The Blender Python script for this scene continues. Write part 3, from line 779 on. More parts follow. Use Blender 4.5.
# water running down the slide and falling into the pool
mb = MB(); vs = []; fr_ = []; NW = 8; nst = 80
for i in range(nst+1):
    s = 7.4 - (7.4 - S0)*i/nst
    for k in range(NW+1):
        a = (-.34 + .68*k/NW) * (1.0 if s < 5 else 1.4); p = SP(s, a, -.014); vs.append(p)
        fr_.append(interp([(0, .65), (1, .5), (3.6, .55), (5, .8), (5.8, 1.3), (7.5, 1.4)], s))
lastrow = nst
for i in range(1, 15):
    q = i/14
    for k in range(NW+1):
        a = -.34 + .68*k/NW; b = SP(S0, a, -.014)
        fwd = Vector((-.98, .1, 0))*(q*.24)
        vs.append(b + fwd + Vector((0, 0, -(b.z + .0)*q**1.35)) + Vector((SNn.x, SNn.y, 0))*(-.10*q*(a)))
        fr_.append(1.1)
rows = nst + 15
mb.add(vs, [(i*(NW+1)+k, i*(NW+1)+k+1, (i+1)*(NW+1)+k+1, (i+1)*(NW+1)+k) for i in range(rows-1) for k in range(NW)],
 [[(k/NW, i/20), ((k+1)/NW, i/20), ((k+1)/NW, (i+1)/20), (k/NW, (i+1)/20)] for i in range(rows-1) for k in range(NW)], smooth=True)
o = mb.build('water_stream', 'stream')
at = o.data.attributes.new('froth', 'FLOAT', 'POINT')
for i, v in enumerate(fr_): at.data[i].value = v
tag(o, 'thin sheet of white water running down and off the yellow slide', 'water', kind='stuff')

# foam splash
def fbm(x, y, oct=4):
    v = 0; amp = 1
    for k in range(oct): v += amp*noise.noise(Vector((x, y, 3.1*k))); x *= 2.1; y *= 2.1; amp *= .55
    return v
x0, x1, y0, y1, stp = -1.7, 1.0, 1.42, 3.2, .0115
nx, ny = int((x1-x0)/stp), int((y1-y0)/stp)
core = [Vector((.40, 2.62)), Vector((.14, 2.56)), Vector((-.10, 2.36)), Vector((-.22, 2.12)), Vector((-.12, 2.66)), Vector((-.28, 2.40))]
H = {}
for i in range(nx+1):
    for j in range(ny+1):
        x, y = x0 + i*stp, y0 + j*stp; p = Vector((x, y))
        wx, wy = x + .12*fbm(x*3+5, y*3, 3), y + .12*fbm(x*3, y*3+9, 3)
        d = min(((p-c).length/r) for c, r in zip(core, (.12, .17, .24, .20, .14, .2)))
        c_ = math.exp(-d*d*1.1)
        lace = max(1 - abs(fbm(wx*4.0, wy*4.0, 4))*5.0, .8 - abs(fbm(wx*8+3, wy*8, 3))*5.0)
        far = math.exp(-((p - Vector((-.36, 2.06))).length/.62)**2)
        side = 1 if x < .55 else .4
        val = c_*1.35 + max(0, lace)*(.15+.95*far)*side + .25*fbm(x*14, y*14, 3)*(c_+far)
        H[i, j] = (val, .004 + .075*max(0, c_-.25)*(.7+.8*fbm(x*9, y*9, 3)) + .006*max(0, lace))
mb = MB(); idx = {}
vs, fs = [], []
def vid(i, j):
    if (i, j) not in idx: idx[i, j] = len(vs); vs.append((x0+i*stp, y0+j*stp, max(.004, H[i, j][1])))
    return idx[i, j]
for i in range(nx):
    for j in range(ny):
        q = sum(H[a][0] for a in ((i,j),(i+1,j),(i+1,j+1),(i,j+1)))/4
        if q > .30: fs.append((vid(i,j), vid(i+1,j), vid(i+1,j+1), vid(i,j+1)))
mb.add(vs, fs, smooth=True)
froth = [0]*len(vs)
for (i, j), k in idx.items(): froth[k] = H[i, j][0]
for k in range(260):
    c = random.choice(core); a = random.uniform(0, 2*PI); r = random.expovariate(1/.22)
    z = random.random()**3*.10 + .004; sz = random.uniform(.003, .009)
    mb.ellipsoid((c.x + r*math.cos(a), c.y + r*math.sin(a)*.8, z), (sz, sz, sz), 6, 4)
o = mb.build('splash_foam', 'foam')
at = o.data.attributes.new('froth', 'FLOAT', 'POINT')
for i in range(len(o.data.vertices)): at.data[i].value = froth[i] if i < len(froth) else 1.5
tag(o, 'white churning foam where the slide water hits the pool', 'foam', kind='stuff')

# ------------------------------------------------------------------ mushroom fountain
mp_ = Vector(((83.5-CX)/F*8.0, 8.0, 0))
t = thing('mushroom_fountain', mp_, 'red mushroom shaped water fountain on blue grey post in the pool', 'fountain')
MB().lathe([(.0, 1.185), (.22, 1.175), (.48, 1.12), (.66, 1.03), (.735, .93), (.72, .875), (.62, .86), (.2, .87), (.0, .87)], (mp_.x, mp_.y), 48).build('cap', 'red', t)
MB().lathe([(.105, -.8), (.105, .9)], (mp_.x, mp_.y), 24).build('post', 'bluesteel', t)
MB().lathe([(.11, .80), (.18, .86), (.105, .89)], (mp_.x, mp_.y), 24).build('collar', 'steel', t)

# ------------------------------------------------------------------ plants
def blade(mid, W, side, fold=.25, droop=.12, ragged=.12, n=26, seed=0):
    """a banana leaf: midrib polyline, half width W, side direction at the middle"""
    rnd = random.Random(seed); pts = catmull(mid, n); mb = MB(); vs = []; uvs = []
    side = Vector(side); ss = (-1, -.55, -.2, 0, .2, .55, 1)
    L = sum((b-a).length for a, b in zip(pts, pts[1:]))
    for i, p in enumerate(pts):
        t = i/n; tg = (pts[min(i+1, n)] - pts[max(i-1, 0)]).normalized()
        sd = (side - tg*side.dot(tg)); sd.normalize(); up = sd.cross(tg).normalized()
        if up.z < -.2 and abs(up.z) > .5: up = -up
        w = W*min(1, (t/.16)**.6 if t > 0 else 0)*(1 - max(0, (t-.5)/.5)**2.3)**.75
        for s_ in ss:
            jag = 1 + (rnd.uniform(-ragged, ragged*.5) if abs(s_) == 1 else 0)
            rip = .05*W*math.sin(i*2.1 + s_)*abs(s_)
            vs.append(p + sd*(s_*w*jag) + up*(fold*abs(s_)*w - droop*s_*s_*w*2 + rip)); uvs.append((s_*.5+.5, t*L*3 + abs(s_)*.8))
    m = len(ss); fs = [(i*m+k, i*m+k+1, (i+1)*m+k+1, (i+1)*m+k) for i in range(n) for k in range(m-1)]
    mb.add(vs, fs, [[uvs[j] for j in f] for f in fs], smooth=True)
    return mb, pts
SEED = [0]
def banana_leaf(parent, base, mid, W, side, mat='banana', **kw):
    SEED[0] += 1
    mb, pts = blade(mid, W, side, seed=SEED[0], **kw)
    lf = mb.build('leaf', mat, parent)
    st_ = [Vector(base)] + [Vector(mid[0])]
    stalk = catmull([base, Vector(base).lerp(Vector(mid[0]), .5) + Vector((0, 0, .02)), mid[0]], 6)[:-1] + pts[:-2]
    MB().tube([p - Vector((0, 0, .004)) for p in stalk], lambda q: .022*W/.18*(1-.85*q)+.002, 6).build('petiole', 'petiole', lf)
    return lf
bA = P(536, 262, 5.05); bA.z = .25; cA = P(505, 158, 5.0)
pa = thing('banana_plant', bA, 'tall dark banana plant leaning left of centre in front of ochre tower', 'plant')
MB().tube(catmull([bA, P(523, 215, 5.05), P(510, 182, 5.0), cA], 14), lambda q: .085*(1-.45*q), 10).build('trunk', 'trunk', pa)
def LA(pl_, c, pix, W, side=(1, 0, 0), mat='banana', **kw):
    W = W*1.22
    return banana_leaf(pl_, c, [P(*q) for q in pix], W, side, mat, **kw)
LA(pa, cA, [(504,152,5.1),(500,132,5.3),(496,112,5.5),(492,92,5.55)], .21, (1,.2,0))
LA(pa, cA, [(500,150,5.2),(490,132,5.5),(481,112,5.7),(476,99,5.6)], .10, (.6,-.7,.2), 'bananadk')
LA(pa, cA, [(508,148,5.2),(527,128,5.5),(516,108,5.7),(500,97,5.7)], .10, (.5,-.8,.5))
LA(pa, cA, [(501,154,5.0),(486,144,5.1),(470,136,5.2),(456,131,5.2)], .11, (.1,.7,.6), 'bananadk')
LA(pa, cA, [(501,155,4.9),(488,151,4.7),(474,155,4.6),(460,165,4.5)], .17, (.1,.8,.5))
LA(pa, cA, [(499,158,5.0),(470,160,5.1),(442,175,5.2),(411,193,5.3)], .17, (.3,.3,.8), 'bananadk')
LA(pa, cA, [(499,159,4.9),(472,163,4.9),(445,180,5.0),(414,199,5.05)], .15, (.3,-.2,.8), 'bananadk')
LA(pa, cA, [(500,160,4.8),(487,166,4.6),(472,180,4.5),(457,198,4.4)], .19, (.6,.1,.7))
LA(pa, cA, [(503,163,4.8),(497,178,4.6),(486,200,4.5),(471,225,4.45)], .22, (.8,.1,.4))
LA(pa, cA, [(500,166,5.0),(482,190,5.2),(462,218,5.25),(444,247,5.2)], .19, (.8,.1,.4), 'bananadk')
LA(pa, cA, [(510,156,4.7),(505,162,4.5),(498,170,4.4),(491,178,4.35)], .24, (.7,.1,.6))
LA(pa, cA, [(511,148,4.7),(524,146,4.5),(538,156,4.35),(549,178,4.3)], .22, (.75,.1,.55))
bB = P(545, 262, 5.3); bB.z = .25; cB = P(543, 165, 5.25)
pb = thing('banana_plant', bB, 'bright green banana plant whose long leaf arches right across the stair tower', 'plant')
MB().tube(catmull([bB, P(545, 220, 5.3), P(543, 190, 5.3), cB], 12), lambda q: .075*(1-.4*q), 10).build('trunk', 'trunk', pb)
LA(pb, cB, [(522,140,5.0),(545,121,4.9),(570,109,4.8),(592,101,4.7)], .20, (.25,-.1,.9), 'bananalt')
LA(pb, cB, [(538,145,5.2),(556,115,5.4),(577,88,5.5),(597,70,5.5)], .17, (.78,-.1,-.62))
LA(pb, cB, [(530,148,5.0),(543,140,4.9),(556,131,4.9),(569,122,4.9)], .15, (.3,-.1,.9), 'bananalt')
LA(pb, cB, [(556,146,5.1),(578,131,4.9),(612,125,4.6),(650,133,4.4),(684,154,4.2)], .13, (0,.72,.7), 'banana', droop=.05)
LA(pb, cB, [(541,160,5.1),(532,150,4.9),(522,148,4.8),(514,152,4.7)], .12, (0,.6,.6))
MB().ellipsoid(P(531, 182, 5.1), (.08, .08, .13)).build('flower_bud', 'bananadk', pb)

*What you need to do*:
Return, please, the lines of the data from the first through the line containing "tag(o, 'thin sheet", both kept, exactly as they stand and nothing more.

*Written reply*:
The Blender Python script for this scene continues. Write part 3, from line 779 on. More parts follow. Use Blender 4.5.
# water running down the slide and falling into the pool
mb = MB(); vs = []; fr_ = []; NW = 8; nst = 80
for i in range(nst+1):
    s = 7.4 - (7.4 - S0)*i/nst
    for k in range(NW+1):
        a = (-.34 + .68*k/NW) * (1.0 if s < 5 else 1.4); p = SP(s, a, -.014); vs.append(p)
        fr_.append(interp([(0, .65), (1, .5), (3.6, .55), (5, .8), (5.8, 1.3), (7.5, 1.4)], s))
lastrow = nst
for i in range(1, 15):
    q = i/14
    for k in range(NW+1):
        a = -.34 + .68*k/NW; b = SP(S0, a, -.014)
        fwd = Vector((-.98, .1, 0))*(q*.24)
        vs.append(b + fwd + Vector((0, 0, -(b.z + .0)*q**1.35)) + Vector((SNn.x, SNn.y, 0))*(-.10*q*(a)))
        fr_.append(1.1)
rows = nst + 15
mb.add(vs, [(i*(NW+1)+k, i*(NW+1)+k+1, (i+1)*(NW+1)+k+1, (i+1)*(NW+1)+k) for i in range(rows-1) for k in range(NW)],
 [[(k/NW, i/20), ((k+1)/NW, i/20), ((k+1)/NW, (i+1)/20), (k/NW, (i+1)/20)] for i in range(rows-1) for k in range(NW)], smooth=True)
o = mb.build('water_stream', 'stream')
at = o.data.attributes.new('froth', 'FLOAT', 'POINT')
for i, v in enumerate(fr_): at.data[i].value = v
tag(o, 'thin sheet of white water running down and off the yellow slide', 'water', kind='stuff')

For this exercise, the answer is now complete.